Object oriented programming (OOP) is a subset of object oriented analysis and design (OOAD) and should be viewed in this context when adopting this particular programming paradigm.
All projects start out with a problem statement or set of requirements. This is what drives your development effort. This is the source of truth.
Analysis
The process starts with modelling the requirements as a set of use cases. A corollary would be user stories. How the end users and any external systems (actors) interact with the system under development to meet the system’s objectives.
The objective of this phase is to identify the objects that make up the system.
Interaction diagrams capture the way in which candidate objects communicate with each other. They can be sequence diagrams or collaborations diagrams.
Once the objects have been identified the process moves on to the design phase.
Design
A class diagram is created that contains the class definitions of each object identified. Relationships are modelled, inheritance heirarchies are established and redundancy is eliminated.

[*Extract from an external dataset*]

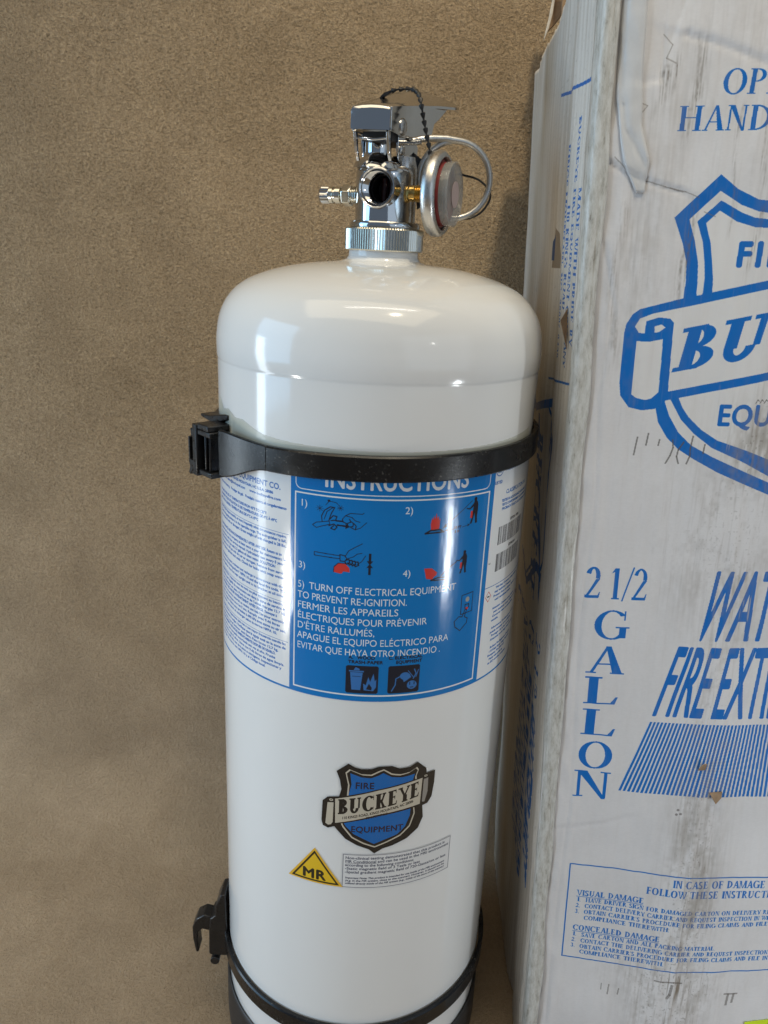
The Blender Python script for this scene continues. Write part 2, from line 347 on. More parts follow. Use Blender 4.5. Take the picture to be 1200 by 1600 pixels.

The access layer is where the system communicates with external systems and protocols, separated out to maintain a decoupled domain object model – the business model.
The view layer is where user interaction is defined via user interfaces and their objects.
Implementation
This is where the coding happens in your target language using the OOP facilities provided by that language.
Key Takeaways
Object oriented development (OOD) is part of a methodology – a process not an individual activity – that starts from a requirements specification and ends with an implementation. It is also iterative, meaning that each phase of the process can be revisited and refined at any time.
Modelling an application as interacting objects captures an entire history of research and modularisation best practices within the methodology and paradigm itself.
Understanding these crucial points will go a long way to making use of object oriented development, which is in fact a highly evolved technology, and will disabuse the developer of any misunderstandings and frustrations surrounding its use.